Venezuela’s Constituent Assembly voted on Tuesday to strip opposition leader Juan Guaidó of his immunity, meaning he could now be prosecuted for violating a travel ban earlier this year and for, well, that whole “declaring himself president” thing. Whether Nicolás Maduro wants to try prosecuting Guaidó, which will undoubtedly reinvigorate the US-led international opposition to his government, remains a mystery. Guaidó doesn’t recognize the assembly’s legitimacy—it was created to usurp legislative powers from the National Assembly that Guaidó heads—so it’s not like he’s going to turn himself in to face charges.

UNITED STATES

Finally, writer David Klion argues that it may be time to rethink how we portray the United States and its place in the world:

There are two conventional ways of understanding America’s global role. According to one theory, the bipolar world of the Cold War has given way to a unipolar world in which the United States is the undisputed hegemon. Some observers see this as a good thing and champion American empire, while others see it as a bad thing and seek to resist American empire, but both sides agree that American empire is the defining feature of our era.

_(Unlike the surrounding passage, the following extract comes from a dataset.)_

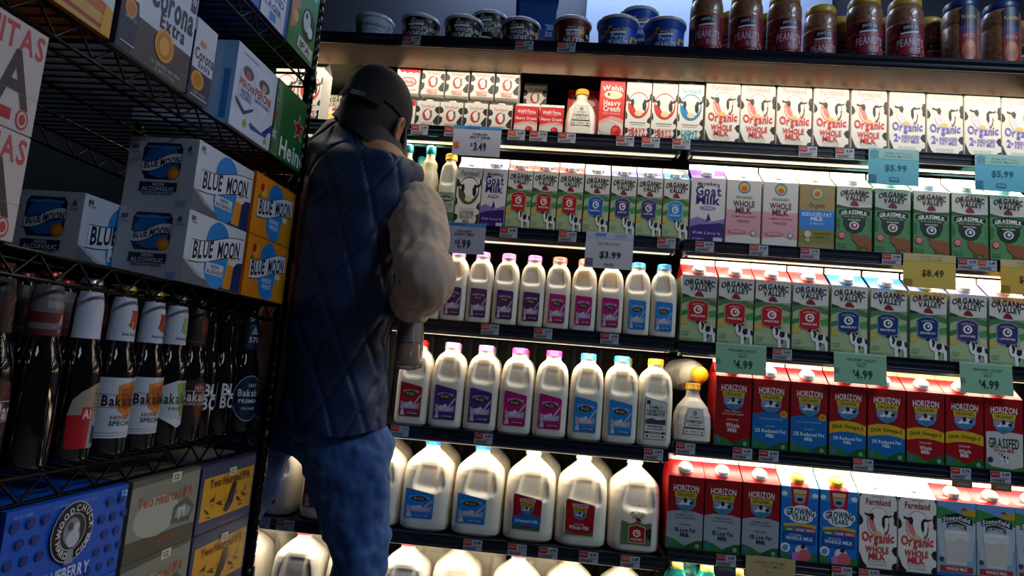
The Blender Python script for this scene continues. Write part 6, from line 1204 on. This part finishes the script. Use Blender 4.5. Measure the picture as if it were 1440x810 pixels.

A second theory, only different from the first by degrees, asserts that the post-Cold War world is multipolar, with the United States as the clear dominant power among many potential rivals, including countries such as China that might conceivably surpass the United States down the line.

But what if neither theory is correct? The near-universal understanding of the United States as a powerful, unified global actor is flawed and in need of revision. The United States is less a great power exerting its will and more an open-air market for global corruption, in which outside powers can purchase influence, shape political outcomes, and play factions against each other in the service of their own competing agendas.